Opinion
2722-2723
January 7, 2003.
Order, Supreme Court, Bronx County (Bertram Katz, J.), entered March 12, 2002, which, in an action against an insurer to recover on a default judgment entered in favor of plaintiff against defendant's insured in an underlying action for personal injuries sustained when plaintiff was struck by a car driven by defendant's insured, insofar as appealed from, denied plaintiff's motion for summary judgment, and order, same court and Justice, entered July 11, 2002, which, insofar as appealable, denied plaintiff's motion to renew, unanimously affirmed, without costs.
John Marshall, for plaintiff-appellant.
Anita Nissan Yehuda, for defendants-respondents.
Before: Tom, J.P., Andrias, Sullivan, Rosenberger, Gonzalez, JJ.

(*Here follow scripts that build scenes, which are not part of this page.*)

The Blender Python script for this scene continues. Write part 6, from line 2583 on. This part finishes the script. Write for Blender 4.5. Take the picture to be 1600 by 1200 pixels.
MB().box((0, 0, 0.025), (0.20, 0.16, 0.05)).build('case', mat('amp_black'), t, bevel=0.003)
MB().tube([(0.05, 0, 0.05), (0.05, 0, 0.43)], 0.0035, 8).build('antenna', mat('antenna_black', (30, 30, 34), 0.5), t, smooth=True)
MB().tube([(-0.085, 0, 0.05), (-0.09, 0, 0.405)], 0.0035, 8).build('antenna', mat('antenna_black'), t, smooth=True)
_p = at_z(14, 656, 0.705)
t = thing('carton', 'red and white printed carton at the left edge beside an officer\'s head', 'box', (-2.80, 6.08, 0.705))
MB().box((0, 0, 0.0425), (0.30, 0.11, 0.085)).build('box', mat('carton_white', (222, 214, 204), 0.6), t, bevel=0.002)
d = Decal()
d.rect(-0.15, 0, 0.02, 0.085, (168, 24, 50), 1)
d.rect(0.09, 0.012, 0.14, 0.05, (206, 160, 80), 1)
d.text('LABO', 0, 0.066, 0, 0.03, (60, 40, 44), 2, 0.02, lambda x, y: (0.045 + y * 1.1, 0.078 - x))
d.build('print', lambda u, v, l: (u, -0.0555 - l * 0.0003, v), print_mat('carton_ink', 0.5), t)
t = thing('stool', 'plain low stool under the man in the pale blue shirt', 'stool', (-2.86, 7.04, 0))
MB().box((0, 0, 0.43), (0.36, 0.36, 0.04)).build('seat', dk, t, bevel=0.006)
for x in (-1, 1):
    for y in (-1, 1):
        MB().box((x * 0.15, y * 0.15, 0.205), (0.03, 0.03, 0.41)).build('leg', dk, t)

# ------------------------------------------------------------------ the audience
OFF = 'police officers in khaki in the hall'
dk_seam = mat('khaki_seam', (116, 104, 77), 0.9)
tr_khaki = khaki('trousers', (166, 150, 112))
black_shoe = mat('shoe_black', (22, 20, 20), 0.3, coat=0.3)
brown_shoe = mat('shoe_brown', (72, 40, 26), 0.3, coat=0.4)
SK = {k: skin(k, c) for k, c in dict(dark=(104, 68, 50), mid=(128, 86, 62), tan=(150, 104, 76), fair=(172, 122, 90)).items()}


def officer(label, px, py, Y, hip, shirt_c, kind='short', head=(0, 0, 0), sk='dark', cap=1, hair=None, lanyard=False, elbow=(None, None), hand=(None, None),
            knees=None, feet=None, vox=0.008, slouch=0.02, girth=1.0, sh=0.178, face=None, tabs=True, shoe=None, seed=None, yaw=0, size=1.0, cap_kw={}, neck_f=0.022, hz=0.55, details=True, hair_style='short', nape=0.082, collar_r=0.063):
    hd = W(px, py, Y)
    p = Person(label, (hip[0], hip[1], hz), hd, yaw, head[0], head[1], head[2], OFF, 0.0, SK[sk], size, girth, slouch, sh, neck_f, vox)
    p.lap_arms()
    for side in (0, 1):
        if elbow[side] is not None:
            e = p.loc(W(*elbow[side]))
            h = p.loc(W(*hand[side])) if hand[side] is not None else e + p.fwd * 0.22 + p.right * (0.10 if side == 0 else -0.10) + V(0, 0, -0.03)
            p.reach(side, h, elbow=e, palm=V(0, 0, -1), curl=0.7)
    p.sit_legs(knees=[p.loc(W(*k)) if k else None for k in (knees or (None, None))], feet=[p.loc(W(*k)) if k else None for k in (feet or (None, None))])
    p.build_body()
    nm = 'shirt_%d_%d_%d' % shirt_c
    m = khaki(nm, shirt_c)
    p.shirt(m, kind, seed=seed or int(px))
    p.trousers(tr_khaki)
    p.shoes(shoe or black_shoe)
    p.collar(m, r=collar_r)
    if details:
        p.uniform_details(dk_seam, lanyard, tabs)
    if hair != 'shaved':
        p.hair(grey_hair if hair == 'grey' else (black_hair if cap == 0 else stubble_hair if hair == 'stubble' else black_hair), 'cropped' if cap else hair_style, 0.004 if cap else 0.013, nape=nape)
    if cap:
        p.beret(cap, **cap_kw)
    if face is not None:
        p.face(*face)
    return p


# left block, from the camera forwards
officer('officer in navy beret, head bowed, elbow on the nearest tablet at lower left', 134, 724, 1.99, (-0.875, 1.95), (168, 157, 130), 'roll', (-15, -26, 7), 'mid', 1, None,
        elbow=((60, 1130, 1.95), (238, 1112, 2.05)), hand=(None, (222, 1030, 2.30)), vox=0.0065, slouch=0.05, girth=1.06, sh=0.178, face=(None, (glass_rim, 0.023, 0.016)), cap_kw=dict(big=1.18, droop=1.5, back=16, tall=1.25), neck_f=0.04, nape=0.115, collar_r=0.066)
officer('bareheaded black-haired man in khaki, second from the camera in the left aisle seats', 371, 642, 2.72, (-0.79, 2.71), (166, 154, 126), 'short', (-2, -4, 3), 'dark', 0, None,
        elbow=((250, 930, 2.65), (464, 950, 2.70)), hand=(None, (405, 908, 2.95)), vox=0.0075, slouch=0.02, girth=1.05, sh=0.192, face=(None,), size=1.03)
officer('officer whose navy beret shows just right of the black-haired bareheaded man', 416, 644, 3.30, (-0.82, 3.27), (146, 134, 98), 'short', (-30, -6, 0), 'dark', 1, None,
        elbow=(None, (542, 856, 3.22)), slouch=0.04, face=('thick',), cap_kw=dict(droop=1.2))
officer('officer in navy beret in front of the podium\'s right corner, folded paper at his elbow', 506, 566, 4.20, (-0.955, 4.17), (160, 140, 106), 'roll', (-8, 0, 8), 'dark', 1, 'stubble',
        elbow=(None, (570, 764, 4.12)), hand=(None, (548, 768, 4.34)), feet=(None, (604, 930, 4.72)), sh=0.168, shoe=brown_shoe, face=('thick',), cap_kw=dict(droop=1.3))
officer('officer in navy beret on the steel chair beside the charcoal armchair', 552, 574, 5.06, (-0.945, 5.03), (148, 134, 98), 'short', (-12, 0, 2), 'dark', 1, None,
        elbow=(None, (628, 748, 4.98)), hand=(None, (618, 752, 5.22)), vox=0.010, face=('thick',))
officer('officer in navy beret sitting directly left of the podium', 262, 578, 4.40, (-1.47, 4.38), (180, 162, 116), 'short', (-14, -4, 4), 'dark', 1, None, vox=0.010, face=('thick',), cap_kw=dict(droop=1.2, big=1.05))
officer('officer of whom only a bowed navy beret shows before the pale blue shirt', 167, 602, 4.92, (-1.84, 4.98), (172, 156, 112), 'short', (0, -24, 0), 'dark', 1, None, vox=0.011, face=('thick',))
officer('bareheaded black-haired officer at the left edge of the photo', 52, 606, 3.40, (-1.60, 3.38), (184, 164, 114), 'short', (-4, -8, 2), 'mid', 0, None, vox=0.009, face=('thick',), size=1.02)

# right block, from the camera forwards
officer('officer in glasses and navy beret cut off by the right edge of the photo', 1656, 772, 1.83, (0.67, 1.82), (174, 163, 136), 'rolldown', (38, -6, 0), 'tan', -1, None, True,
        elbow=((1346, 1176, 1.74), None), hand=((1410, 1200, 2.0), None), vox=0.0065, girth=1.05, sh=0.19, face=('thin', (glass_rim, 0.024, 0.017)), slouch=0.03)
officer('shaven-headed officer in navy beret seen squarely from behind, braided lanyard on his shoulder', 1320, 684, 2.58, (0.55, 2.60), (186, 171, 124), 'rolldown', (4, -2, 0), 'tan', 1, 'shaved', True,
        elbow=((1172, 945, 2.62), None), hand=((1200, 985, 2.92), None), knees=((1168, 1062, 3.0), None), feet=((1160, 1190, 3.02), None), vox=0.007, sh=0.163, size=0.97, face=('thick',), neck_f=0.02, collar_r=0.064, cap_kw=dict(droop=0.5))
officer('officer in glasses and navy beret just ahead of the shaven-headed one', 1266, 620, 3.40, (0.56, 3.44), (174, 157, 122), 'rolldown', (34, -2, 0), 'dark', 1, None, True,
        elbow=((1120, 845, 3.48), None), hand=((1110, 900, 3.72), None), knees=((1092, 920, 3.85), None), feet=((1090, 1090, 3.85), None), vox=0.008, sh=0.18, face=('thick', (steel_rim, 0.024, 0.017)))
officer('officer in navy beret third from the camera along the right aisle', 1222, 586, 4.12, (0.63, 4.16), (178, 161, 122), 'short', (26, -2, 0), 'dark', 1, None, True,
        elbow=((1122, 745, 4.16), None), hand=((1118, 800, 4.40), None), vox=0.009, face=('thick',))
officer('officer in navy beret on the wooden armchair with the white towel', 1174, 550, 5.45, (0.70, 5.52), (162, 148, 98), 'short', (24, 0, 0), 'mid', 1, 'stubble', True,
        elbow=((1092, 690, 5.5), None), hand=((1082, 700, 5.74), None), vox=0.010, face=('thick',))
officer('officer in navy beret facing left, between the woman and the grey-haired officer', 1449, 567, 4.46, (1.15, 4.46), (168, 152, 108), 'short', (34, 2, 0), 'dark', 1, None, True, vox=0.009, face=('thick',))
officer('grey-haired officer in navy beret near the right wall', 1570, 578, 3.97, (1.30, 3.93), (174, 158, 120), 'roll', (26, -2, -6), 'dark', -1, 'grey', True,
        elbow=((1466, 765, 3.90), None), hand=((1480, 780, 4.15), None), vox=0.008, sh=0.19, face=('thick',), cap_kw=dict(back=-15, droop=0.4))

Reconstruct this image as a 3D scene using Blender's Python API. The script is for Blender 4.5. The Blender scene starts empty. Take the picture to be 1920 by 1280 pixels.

Issues of fact exist as to whether plaintiff gave defendant notice of the action as soon as reasonably possible (Insurance Law § 3420[a][4]). Such notice cannot be imputed to defendant on the basis of its knowledge of and eventual acceptance of plaintiff's no-fault claim (see Matter of Country-Wide Ins. Co. [Eun Kyu Park], 277 A.D.2d 175). We have considered and rejected plaintiff's other arguments.
THIS CONSTITUTES THE DECISION AND ORDER OF THE SUPREME COURT, APPELLATE DIVISION, FIRST DEPARTMENT.